Et ce qui ne fut au départ qu’une thérapie personnelle deviendra The Black Heart Procession, donnant lieu à quelques concerts confidentiels et un sublime album "1"
(Cargo/Headhunter) en 1998, presque par accident selon les dires de Jenkins. Le résultat
fut tellement encourageant que le duo récidive en 1999, recréant artificiellement
la formule sur le deuxième album, le grandiose "2", sorti chez Touch and Go. 2000,
la sortie de "Three" scelle la trilogie classieuse à la formule envoûtante, mélange
de trip-hop habité et de rock épique caverneux. Trois albums qui se complète autant
qu’ils se ressemblent. Trois albums qui explorent à l’allumette la crypte humide et glaciale de l’éternel sujet des songwriters : la rupture amoureuse. L’homme qui
se morfond, qui essaye de comprendre en vain les raisons de son sort, qui recoud ses plaies désespérément à vif, nombriliste, tout en réflexion hasardeuse et peu
pragmatique face à la situation. Mais la musique de BHP, tellement glaçante, empathique
et addictive, surpasse ses maîtres et ses élèves. 2002, ‘Amore del Tropico’ est forcément une surprise pour les connaisseurs de la bande de San Diego, surtout si comme moi vous avez découvert BHP dans le sens inverse, "Three", "2", "1"... et donc zéro. BHP a en effet pris un nouveau départ : exit Ryan Hadlock, finit les chauves-souris, plus de références aux chevaux, plus de Mario Rubalcaba à la batterie.

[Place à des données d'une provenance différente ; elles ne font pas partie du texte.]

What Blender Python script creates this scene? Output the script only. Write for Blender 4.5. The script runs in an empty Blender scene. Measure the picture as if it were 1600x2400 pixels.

Comme si BHP avait découvert le soleil de San Diego en sortant finalement de sa grotte. Du moins c’est ce qui surprend l’auditeur à l’écoute de Tropics of love, pimenté de sonorités latines et de chœurs féminins, nouveauté de taille pour Jenkins jusqu’alors seul au chant (à part le duo final avec Kazu Makino de Blonde Redhead sur "Three"). Un BHP baroque qui se laisse tenter par le prog-rock et les synthés sur Sympathy Crime, un clone de Bowie sur Fingerprints. BHP n’a bien sûr pas pour autant pu se débarasser de tous ses démons. On retrouve donc The Waiter 4ème du nom, le thème récurrent des fantômes sur The Visitor ou The One Who Has Disappeared. Le changement de rythme n’est pas si déstabilisant non plus : ils sont passés de 40 bpm à 52 bpm ! Et puis à comparer "Three" à "Amore del Tropico", le changement n’était au final pas si inattendu : The One Who Has Disappeared n’est-il pas une réponse à The War Is Over, Broken World n’est pas sans rappeler A Heart Like Mine, Sympathy Crime n’est-il pas le frère jumeau du somptueux Waterfront (the Sinking Road), morceau qui préfigure lui-même Tropics of Love. BHP sont-ils simplement passé à l’action plutôt que de se lamenter sur leur sort ? Pour preuve le tournure dramatique de certaines compositions (Sympathy Crime ou Fingerprints), le dessin de la pochette (une fois n’est pas coutume pour Jenkins, elle est tout simplement affreuse…) qui laisse deviner le corps d’une femme sauvagement assassinée, ou le rock fiévreux de Only One Way. Les indices de la mutation sont épars mais certains. Comme le dit la fiche promo, sûrement le disque le plus accessible des BHP, avec des tubes qu’on ne leur connaissait pas vraiment Did You Wonder, ou Only One Way, mais qui porte encore fièrement les marques de leur glorieuse discographie : Why I Stay, Before The People, The One Who Has Disappeared. The Black Heart Procession a ouvert avec "Amore del Tropico" le premier tome d’une nouvelle trilogie musicale qu’on souhaite aussi grandiose que la préccédente.